Fort courageusement, celui-ci a en effet annoncé, hier soir, qu'il ne dirigera pas l'ADQ lors des prochaines élections «après 14 ans comme député et 20 ans de militantisme politique», a-t-il résumé.

Cela étant, le problème ne réside pas tant dans le fait que l'ADQ a subi une cuisante défaite lors de ces élections non désirées, mais plutôt dans l'absence de profondeur de ce parti d'un seul homme. On l'a d'ailleurs assez abruptement reproché à Mario Dumont lorsque, récemment, deux de ses députés l'ont abandonné pour aller s'asseoir de l'autre côté du Salon bleu.

Ce handicap dont les effets se font maintenant pleinement sentir n'explique-t-il pas aussi, au moins en partie, les «humeurs» de l'ADQ au fil des mois? C'est-à-dire les errements, les faux pas, les déclarations à l'emporte-pièce d'un chef qui, peu ou pas conseillé, n'a toujours pu (ou voulu?) compter que sur son flair politique... lequel était grand, bien sûr, mais dont on a constaté qu'il était loin d'être infaillible.

C'est peut-être ainsi que l'ADQ aura raté le coche de l'Histoire, se heurtant au plafond au-dessus duquel on trouve les véritables « partis de gouvernement », un niveau que la formation de Mario Dumont n'a finalement jamais atteint.

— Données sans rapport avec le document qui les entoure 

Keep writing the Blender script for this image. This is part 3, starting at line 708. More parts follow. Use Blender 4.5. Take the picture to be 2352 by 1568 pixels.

On l'a dit : un parti est un véhicule. Et ce qui est arrivé à l'ADQ, hier, n'implique pas que vont disparaître les préoccupations légitimes qu'elle a souvent portées -inconfort identitaire, ou méfiance profonde à l'endroit du système d'éducation, ou inquiétude économique. Mario Dumont se dirigeant vers la sortie, les partisans adéquistes ont dorénavant devant eux une liste de questions dont aucune n'est facile. Ce véhicule peut-il être remis en assez bon état de marche pour continuer de faire rouler ces préoccupations? À supposer que l'alternative existe, quel autre chef pourrait-il être chargé de cette remise à neuf?